We present infrared interferometric angular size measurements for the A7IV-V star Altair which indicate a non-circular projected disk brightness distribution .
Given the known rapid rotation of this star , we model the data as arising from an elongated rigid atmosphere .
To first order , an ellipse may be fit to our interferometric diameter measurements , with major and minor axes of 2 a = 3.461 \pm 0.038 milliarcseconds ( mas ) and 2 b = 3.037 \pm 0.069 mas , respectively , for a difference of 424 \pm 79 microarcseconds ( \mu as ) between 2 a and 2 b , and with an axial ratio of a / b = 1.140 \pm 0.029 .

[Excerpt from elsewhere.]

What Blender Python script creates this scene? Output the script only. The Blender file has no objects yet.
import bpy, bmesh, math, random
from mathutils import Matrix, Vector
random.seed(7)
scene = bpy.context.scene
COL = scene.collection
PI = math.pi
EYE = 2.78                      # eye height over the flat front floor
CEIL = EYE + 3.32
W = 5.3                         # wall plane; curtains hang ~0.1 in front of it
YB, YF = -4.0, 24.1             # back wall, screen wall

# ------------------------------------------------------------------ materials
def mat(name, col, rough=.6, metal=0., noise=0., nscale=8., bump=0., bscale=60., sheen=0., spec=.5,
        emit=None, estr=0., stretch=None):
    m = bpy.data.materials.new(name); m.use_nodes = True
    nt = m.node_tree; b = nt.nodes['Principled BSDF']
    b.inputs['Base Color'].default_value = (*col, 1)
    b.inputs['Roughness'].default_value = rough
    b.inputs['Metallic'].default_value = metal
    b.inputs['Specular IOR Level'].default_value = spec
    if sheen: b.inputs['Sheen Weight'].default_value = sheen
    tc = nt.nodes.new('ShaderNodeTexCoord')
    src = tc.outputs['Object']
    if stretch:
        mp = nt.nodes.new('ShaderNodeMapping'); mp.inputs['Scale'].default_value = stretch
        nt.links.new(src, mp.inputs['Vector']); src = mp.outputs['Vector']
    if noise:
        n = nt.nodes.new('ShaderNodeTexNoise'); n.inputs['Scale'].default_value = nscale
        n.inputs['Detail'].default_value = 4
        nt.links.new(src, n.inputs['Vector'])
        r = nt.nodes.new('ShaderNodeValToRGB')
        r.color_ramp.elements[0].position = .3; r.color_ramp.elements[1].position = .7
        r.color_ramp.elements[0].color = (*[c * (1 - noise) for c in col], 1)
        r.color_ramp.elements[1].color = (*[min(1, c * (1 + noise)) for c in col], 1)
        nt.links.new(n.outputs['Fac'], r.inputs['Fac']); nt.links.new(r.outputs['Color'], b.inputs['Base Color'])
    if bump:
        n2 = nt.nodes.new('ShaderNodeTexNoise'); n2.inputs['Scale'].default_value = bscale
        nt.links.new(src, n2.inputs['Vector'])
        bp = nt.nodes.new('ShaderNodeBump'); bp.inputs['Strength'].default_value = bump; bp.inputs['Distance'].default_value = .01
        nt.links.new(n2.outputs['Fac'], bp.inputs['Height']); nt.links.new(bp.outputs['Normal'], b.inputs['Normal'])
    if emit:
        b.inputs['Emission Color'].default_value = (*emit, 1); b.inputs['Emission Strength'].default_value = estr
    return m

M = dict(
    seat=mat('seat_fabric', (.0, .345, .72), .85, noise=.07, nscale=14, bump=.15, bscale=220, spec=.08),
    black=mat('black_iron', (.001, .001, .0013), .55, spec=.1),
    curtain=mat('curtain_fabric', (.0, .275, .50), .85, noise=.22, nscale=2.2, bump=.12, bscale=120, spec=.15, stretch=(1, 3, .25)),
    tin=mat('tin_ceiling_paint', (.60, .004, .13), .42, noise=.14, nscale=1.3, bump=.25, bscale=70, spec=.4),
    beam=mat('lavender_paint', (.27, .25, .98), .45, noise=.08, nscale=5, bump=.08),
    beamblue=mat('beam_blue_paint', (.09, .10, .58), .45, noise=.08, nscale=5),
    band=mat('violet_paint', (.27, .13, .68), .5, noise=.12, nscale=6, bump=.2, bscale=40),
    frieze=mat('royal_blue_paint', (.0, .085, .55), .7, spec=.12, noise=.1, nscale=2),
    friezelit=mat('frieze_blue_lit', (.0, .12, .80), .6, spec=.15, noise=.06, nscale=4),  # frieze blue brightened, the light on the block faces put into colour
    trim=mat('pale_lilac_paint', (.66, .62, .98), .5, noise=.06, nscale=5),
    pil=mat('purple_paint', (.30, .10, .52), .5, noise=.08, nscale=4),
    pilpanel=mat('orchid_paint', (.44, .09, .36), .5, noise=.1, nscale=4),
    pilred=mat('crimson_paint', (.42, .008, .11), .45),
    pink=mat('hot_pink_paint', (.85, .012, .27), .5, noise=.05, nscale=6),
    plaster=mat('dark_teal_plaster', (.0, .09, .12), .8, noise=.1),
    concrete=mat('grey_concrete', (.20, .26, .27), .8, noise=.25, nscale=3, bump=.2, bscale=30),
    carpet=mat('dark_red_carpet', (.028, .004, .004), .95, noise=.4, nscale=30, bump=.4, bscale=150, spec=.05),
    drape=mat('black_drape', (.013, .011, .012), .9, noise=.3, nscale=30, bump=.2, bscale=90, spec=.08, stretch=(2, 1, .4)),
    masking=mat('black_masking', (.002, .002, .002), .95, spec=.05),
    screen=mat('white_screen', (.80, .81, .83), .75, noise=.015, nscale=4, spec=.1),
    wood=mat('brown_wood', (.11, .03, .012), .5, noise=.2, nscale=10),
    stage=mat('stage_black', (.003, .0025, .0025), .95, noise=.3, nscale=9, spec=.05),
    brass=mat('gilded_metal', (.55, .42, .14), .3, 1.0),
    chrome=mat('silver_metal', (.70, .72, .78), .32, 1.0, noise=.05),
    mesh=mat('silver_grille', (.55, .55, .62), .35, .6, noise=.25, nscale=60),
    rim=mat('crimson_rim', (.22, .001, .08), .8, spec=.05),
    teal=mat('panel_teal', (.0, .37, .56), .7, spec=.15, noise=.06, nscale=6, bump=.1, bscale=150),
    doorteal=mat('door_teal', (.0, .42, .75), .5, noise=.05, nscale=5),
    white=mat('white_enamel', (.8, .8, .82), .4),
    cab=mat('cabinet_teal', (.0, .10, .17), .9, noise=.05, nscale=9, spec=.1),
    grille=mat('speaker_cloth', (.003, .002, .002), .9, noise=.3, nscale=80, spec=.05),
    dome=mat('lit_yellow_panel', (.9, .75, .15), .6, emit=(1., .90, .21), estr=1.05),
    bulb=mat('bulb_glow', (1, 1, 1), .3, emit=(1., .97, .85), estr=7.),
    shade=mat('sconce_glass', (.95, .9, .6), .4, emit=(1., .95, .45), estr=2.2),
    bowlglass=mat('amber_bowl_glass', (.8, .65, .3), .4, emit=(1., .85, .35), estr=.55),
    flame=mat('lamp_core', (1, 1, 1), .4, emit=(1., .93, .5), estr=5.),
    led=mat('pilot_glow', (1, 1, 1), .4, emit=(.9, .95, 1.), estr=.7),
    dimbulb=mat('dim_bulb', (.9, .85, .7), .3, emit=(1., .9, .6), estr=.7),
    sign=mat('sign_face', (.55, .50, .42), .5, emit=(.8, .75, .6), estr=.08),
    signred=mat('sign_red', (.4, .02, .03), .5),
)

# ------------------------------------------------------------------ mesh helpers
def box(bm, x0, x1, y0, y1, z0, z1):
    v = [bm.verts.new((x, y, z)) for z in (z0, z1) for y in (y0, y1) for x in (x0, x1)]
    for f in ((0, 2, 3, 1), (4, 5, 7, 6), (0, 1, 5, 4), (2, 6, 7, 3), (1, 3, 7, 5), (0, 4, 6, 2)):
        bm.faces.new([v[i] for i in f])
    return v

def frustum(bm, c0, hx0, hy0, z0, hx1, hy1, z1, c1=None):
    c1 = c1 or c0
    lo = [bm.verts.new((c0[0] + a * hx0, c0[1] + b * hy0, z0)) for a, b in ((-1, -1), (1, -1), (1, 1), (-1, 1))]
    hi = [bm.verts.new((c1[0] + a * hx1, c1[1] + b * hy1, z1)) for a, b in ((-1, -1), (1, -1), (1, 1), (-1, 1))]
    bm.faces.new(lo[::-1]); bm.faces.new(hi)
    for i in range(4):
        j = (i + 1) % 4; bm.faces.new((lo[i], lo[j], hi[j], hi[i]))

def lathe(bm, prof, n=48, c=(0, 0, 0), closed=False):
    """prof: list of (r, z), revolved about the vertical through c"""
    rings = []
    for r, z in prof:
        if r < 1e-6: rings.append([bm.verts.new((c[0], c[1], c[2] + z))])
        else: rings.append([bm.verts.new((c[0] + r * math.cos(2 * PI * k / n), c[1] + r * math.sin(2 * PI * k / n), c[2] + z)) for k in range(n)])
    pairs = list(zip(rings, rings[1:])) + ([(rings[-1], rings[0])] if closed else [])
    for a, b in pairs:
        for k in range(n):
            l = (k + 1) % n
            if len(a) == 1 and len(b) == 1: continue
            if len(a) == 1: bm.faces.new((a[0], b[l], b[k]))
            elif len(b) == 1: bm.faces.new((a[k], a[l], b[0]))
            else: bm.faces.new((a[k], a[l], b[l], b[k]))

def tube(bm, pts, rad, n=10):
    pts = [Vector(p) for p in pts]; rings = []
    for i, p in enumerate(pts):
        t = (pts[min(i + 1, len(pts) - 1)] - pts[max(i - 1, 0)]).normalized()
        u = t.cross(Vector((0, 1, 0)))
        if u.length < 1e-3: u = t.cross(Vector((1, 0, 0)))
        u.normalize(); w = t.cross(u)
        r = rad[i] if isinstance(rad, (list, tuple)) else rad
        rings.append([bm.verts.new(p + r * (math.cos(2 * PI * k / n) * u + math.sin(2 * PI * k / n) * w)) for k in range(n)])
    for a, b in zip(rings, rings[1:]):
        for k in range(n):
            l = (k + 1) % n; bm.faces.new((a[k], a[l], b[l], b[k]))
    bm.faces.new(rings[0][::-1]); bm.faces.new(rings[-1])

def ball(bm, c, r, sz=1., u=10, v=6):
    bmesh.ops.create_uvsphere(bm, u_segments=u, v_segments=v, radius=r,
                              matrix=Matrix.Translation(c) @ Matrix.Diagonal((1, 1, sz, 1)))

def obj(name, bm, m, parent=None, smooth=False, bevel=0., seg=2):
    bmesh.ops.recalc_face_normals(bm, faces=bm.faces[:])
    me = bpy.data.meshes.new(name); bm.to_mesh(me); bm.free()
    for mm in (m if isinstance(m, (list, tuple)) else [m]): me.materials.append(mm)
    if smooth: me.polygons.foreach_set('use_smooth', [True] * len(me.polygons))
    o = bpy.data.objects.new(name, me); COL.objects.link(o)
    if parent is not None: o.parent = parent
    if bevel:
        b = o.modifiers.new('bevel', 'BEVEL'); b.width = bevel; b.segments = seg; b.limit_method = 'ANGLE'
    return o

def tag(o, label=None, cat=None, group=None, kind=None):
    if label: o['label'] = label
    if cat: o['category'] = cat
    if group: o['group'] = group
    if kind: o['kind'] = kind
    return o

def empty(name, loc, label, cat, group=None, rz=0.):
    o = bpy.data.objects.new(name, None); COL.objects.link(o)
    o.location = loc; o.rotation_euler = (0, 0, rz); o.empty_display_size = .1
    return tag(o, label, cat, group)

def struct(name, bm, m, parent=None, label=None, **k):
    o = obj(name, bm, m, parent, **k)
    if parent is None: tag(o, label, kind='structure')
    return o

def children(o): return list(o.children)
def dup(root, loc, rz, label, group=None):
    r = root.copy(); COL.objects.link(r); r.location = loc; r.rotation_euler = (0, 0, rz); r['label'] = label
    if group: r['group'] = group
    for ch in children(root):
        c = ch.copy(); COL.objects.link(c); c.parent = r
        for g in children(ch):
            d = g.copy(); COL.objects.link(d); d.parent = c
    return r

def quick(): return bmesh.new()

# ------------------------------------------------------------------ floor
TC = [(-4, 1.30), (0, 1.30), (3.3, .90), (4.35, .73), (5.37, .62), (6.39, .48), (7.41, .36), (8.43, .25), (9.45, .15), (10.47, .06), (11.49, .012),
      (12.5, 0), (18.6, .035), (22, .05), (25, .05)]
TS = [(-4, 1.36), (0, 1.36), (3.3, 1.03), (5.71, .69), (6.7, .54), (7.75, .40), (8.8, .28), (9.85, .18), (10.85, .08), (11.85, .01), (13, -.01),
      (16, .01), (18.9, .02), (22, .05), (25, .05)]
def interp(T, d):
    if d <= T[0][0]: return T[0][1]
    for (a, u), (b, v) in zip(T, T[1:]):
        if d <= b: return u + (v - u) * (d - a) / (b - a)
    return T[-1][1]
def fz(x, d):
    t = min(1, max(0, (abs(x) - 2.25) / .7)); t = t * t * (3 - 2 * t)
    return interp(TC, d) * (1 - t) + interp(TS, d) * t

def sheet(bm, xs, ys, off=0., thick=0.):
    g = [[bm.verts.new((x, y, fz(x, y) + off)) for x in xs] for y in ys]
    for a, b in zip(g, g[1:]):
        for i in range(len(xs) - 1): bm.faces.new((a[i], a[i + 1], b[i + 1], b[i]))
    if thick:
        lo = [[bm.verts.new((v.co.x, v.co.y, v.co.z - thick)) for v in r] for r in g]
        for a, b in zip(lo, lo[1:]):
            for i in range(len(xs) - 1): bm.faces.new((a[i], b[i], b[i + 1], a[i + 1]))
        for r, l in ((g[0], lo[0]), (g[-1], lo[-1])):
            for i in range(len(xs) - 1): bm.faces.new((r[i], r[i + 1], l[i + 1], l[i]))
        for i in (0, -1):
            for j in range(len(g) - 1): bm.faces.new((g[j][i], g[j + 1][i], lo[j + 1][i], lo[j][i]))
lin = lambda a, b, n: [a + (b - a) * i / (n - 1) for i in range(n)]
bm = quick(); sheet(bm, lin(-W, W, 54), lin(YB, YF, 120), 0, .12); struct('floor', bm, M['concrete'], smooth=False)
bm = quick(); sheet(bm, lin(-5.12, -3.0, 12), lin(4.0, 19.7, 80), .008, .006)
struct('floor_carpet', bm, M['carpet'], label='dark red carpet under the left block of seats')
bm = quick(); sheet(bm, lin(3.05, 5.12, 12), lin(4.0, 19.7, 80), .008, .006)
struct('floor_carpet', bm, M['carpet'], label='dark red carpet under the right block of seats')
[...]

Assuming that the apparent oblateness of the photosphere is due to the star ’ s rapid rotation , a more rigorous evaluation of the observation data in the context of a rigidly rotating Roche model shows that an estimate of v \sin i = 210 \pm 13 km s ^ { -1 } can be derived that is independent of spectroscopic techniques .
Also derived are values for the mean effective temperature , the mean linear radius , and an observational constraint upon the the relationship between rotation velocity and stellar inclination is established .
Altair is the first main sequence star for which direct observations of an oblate photosphere have been reported , and the first star for which v \sin i has been established from observations of the star ’ s photospheric geometry .